Speaking from professional experience as an officer in the United States Army, this assertion is true when you have a substantially smaller force in comparison to your attackers. It falls under when you substantially outweigh them in number and firepower. Look at the opening moments of OIF back in 2003. The Iraqi's knew we were coming, and they still couldn't do a damn thing to stop us from steamrolling over their forces in less than a week. We were in Baghdad in less than a week. And the disparity between our forces wasn't especially large. They were armed with mid-late Cold War era tech, and we had the modern tech, and we completely wailed on them. As I said in an earlier post, the disparity between the Council races and the Reapers is a lot bigger. The Council Races are the equivalent to late-industrialized tech found in the interwar-to-early-WWII, compared to the modern assault forces of the Reapers. There isn't a hell of lot of stuff you can throw at them that they won't repel without trouble.
The Reapers have both. As I said, see what happened when just one Reaper attacked the Citadel? I'd wager that two full-size Reapers would be able to take it. Granted, I'd be assuming the Reapers would be using more numbers than that. But the costliness of the assault is completely undermined by the sheer scale in how powerful the Reapers are compared to the others.
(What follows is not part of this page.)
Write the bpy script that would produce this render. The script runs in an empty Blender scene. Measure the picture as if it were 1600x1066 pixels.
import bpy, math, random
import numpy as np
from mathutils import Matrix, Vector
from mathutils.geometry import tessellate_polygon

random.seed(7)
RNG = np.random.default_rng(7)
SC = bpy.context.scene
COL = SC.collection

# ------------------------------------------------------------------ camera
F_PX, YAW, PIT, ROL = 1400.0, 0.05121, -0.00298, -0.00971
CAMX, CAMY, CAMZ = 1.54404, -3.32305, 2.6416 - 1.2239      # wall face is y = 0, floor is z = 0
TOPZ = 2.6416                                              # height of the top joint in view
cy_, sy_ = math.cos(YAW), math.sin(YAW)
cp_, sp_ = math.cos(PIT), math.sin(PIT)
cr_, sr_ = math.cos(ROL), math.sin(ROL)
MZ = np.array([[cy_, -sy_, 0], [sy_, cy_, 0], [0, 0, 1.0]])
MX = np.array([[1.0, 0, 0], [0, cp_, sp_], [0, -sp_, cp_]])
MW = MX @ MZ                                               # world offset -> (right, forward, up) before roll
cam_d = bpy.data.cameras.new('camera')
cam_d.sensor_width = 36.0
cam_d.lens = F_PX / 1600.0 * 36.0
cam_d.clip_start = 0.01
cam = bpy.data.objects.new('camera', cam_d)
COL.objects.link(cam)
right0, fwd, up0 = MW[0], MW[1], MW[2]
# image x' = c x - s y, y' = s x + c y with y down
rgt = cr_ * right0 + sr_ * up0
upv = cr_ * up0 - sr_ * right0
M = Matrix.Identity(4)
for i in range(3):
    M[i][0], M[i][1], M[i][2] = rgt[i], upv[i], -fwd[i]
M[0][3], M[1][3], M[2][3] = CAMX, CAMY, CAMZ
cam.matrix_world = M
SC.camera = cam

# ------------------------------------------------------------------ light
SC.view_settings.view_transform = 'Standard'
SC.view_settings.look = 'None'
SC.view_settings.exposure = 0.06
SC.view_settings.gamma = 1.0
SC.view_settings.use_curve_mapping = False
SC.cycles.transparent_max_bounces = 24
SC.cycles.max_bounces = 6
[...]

The reaper fleet split in 2 and launched attacks against Earth and Palaven while sending off raiding parties to attack smaller worlds and keep the other forces off balance. Assuming they are not holding back the vast majority of their fleet for no particular reason they may have sent up to 1/3 of the fleet attack Palaven by surprise. What does that say about there inability to take control of the system, and even weeks/months latter the Turian fleet is still fighting back and contesting the system? And of course I know they are firing back, but we do see reapers fire and they do not fire significantly faster then organic weapons, destroyers only have one gun and sovergien class seem to have a bit of trouble lining up multiple shots.
It makes no difference how large the Reaper fleet divides itself. And from looking at what happened at Palaven? What was 5 or 6 Reapers in orbit facing a large portion of the entire Turian Navy? And casually smashing it? The Reapers seemed to be focusing a lot more on actually subjugating the planet than taking on the assaults of Turian fleet, especially when they adapted their skills to them. You hear it everywhere, with how bad the Turians are having it. And I doubt more than a few hundred Reapers attacked either Earth or Palaven. The rest of the Reapers, you guessed it, were needed somewhere else. There's a lot of planets to conquer, better get to it. The Turians strategy is mostly on irregular warfare and not engaging the Reapers directly. Though they are keeping the Reapers occupied, they also acknowledge that they're not even so much as scratching the paint on the Reapers. As well, the Reapers are more interested in the harvesting phase of their invasion than the fighting part. The Turian resistance is acknowledged to be largely ineffectual.
Also, your assessment is inconsistent with established lore, given that Reapers are acknowledged as having far superior aim, range, and targeting ability by the codex compared to any Citadel fleets. They don't need to fire as fast as the Citadel ships. They're in a tank getting peppered with machine gun fire. That's basically impunity for them.